Rory with Leading Diver "Spike" Hughes.
Rory with Leading Diver "Spike" Hughes.

“For someone of my ranking – a Leading Seaman Diver – it’s not something that you usually get put forward for to be absolutely honest.”

Mr Cartwright-Taylor developed a passion for diving at an early age.

“I have been diving since the age of 10 years old, just socially, and diving with my mum and dad,” he said.

“I went to work in Oban for five years.

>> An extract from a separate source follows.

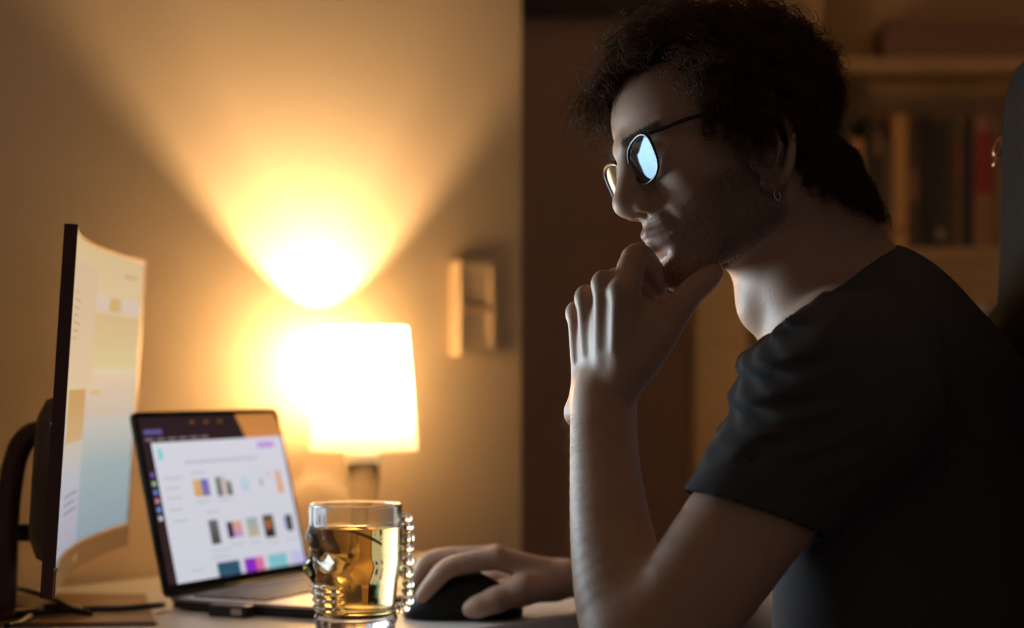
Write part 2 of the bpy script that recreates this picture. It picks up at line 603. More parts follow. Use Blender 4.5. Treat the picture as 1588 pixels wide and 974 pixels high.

There I used to teach for the Professional Association for Diving Instructors (PADI) – since I was 18.

“When in Oban, I came across divers from the navy and it looked like they were having a great time, and I was like: ‘Oh wow, I’d fancy a bit of that.”

Rory Cartwright-Taylor.
Rory Cartwright-Taylor.

He then entered the Armed Forces, starting in Inverness then moving around the UK for training periods in Plymouth, Portsmouth and elsewhere.

“It was my grandparents who really pushed me towards joining the navy,” he said.

“My grandfather was in the Watch, so he was in the forces as well.

“Both of them are dead now unfortunately, and probably this is the one thing I probably regret – that they are not here for this achievement. They were so proud of me being in the navy.”

After 16 years in the forces, many spent dealing with disposing of the dangerous remnants of World War II in the UK and around the world, Mr Cartwright-Taylor said there are still moments of fear in his job.

Rory Cartwright-Taylor on duty.
Rory Cartwright-Taylor on duty.

“Sometimes it’s still absolutely terrifying,” he said. “I have a family that I love and cherish and I want to go back home to at the end of the day.”

He now lives in Clydebank, just outside Glasgow, with his partner Lorna and her two sons Ryan (24) and Scott (19).

“I think they know that I am a very safe person – I want to come home to them at the end of the day,” he said.

“You go through a lot of training before even approaching anything of that sort, and you keep on being taught throughout your career.”

Of his recent honour – which comes after his team received the Churchill Medal last year – he believe it is due to being available whenever needed.

“I sacrificed a lot of time,” he said. “When there was the opportunity or it was required, at the end of the day we go out to do a certain job.”

Currently training to become a petty officer diver he said: “It’s a fantastic achievement, and overwhelming honour, but nothing changes.

“I’ll continue to do the work that I do to the best of my ability.”

Mr Cartwright-Taylor is currently waiting to be invited to receive the investiture in person.

A Royal Navy spokesman said: “As a Leading Diver, Cartwright-Taylor has played a pivotal role in the Diving and Threat Exploitation Group’s successful completion of complex and physically demanding diving tasks that have safeguarded defence strategic objectives worldwide.

“Undertaking challenging diving tasks in support of defence’s number one strategic output, he has offered unwavering loyalty and commitment.

“Upholding the highest of standards of professionalism throughout, he has set a fine example of operational excellence and directly contributed to Royal Navy output.”